= TASK OBJECTIVE =
Repeat, please, only the lines from the top of the data down to the line with "SC = bpy.context.scene"; include both of those lines.

- - - - -

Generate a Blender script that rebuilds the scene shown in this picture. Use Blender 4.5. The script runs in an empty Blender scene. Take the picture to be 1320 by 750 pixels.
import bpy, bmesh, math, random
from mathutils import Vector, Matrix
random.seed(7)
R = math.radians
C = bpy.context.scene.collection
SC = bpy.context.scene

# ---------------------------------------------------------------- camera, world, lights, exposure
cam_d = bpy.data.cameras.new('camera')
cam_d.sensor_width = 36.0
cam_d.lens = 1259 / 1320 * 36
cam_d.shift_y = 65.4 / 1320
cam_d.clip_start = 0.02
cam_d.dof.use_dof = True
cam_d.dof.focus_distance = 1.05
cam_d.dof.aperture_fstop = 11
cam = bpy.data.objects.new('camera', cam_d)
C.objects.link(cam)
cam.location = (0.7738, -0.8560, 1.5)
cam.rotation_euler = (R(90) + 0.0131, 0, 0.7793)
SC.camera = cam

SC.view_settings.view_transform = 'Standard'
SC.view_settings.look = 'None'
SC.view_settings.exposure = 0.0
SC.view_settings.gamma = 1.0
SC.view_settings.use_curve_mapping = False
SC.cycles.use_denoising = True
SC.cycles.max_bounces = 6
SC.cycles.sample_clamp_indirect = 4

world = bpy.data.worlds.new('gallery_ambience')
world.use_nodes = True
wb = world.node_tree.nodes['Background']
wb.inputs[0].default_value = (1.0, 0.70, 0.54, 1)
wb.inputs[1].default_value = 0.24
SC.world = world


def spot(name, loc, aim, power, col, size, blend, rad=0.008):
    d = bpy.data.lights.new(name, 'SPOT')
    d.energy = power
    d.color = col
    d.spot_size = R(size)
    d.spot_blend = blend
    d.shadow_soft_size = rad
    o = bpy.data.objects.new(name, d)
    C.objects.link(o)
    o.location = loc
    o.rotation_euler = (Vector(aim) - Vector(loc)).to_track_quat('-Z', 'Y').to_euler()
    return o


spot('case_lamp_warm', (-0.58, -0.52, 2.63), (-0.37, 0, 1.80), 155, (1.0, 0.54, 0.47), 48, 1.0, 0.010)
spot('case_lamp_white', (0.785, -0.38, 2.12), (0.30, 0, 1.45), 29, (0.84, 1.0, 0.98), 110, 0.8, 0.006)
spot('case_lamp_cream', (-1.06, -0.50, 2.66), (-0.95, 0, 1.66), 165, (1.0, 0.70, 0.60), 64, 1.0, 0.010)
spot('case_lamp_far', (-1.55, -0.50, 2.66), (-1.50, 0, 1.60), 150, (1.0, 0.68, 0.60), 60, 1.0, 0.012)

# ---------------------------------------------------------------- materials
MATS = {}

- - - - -

= RESULT OF THE TASK =
Generate a Blender script that rebuilds the scene shown in this picture. Use Blender 4.5. The script runs in an empty Blender scene. Take the picture to be 1320 by 750 pixels.
import bpy, bmesh, math, random
from mathutils import Vector, Matrix
random.seed(7)
R = math.radians
C = bpy.context.scene.collection
SC = bpy.context.scene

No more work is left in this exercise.